Leadership in Learning Communities
Members promote and participate in
the creation of collaborative, safe and supportive learning communities. They
recognize their shared responsibilities and their leadership roles in order to
facilitate student success. Members maintain and uphold the principles of the
ethical standards in these learning communities.
Professional Learning Community
Can be summed up
in three words: improved student achievement.
Although the term has grown to
encompass a wide variety of concepts and practices, a professional learning
community is always a group of people who are motivated by a vision of learning
and who support one another toward that end.
A PLC:
• represents a collective
effort to enhance student learning
• promotes and sustains the learning of all
professionals in the school
• builds knowledge through inquiry
• analyses and
uses data for reflection and improvement
1. Ensuring Learning for All Students
A commitment to student learning must
be at the centre of professional learning, decision-making, and action. When
educators take ownership of this commitment, learning (not teaching) becomes
the focal point, and a positive outcome results. Schools that demonstrate high
levels of student improvement actively support the belief that “all children
can succeed in school”. Ensuring all students
learn becomes a matter of delivering fair and equitable instruction from
classroom to classroom
2. Focus on Results
In order to focus on learning rather
than teaching, student attainment of knowledge and skills must be consistently
considered and reviewed. A reflective cycle must be initiated that is, a cycle
in which “every teacher team participates in an ongoing process of identifying
the current level of student achievement, establishing a goal to improve the
current level, working together to achieve that goal, and providing periodic
evidence of progress”
Focusing on results requires careful
monitoring of all students where data is an integral part. It is only with the
inclusion of data that the actions and activities of a professional learning
community are focused on learning and improved student achievement.

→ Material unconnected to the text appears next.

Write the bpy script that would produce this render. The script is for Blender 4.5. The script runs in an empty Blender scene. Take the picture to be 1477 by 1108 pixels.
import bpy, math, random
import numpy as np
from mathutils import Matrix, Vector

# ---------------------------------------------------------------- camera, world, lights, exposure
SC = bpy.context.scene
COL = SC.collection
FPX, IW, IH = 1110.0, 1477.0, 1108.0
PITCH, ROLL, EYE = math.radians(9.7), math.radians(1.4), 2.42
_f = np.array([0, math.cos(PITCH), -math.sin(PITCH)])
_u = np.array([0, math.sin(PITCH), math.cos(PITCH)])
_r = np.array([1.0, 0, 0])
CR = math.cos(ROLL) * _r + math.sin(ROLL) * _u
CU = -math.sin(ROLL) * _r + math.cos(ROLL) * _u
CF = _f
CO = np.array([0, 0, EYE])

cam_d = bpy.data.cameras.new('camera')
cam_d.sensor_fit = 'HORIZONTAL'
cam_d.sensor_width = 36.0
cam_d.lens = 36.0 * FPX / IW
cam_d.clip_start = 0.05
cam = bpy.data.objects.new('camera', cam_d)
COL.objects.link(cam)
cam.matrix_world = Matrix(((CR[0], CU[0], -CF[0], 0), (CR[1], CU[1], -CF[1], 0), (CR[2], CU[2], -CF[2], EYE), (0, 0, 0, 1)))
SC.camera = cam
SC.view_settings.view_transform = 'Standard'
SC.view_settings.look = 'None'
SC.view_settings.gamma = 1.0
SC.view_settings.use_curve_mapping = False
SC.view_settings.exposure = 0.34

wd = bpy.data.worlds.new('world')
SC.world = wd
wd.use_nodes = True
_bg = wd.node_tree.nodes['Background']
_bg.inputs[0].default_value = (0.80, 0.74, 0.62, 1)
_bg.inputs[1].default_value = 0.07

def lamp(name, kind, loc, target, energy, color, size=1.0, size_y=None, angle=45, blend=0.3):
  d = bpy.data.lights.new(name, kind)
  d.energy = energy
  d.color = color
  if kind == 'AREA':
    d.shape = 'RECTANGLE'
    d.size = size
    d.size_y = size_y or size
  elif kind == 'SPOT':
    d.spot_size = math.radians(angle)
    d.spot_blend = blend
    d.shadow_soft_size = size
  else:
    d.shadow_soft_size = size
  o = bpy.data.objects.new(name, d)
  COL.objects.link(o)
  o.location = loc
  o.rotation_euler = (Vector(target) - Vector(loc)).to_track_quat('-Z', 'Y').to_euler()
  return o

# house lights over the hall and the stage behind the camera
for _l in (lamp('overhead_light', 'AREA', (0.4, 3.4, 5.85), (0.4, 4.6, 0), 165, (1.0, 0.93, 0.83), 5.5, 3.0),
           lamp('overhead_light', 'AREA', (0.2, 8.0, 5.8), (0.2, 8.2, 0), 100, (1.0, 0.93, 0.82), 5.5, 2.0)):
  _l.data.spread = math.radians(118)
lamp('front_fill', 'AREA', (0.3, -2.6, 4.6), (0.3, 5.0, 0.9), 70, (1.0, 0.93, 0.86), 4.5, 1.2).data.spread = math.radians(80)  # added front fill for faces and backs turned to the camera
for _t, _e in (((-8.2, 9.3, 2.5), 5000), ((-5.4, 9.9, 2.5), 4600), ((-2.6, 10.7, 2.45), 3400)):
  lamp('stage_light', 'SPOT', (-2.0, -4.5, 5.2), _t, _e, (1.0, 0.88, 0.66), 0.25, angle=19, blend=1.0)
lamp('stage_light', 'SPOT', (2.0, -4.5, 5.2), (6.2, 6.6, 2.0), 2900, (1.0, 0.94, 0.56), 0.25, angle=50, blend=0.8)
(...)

Highly effective professional learning
communities understand the critical importance of different types of assessment
data. PLCs monitor student progress through the use of effective common
assessments.
3. Relationships
The members of a professional learning
community are involved in sharing with others, having their beliefs and
practices open to questioning and inquiry, fostering cultures of challenge and
focus, and encouraging feedback. These actions can only occur successfully in a
community that is based on strong relationships.
When we share our practices and
understandings, we become vulnerable to the judgments of others, which can
place a strain on relationships. At times, this may involve conflict between
differing viewpoints. With deep respect infused in a PLC, conflict can be dealt
with through professional, open, and non-judgmental dialogue. This allows staff
to view the process of building strong collective knowledge as a positive,
necessary, and productive part of the school’s culture.
Relationships can be strengthened as
trust levels are nurtured in a community.
4. Collaborative Inquiry
In order to ensure that professional
learning is relevant to classroom practice, data from a variety of sources need
to be analyzed to determine strengths and needs. Teachers are then able to
identify areas for further inquiry – in small groups or as an entire staff.
Once a focus of inquiry is determined, a professional learning strategy that
will best facilitate learning should be considered.
Many strategies for professional
learning can promote collaboration such as team teaching, teacher moderation
and study groups.
There are benefits from these learning
strategies as teachers share new skills, experiences, and knowledge gained.
5. Leadership
In any effective school, leaders are
required to promote supportive environments, foster reflection, encourage risk
taking, and challenge the status quo when it comes to student learning.
Teachers are identified as “transformational
leaders” as they are “in the best position to transform students’ lives,
motivate and inspire students, and get students to do things they never thought
they could do”.
6. Alignment
Alignment occurs when teachers from the
same grade or division collaborate to promote high levels of learning in each
classroom. Networks can then form – based on common needs and focus – to
encompass various PLC groups and schools to further build capacity and
alignment.
It is important for staff to accept the
responsibility of the success of all students, not only the students in their
class or grade.
Food for Thought
We need to bring people
together. Whenever I'm in a group now, I ask people to listen for the
differences. This is not how we normally listen. The way we normally listen is
to listen long enough to find people who agree with us. The minute we realize
that they don't agree, we shut off and we start correcting them in our head.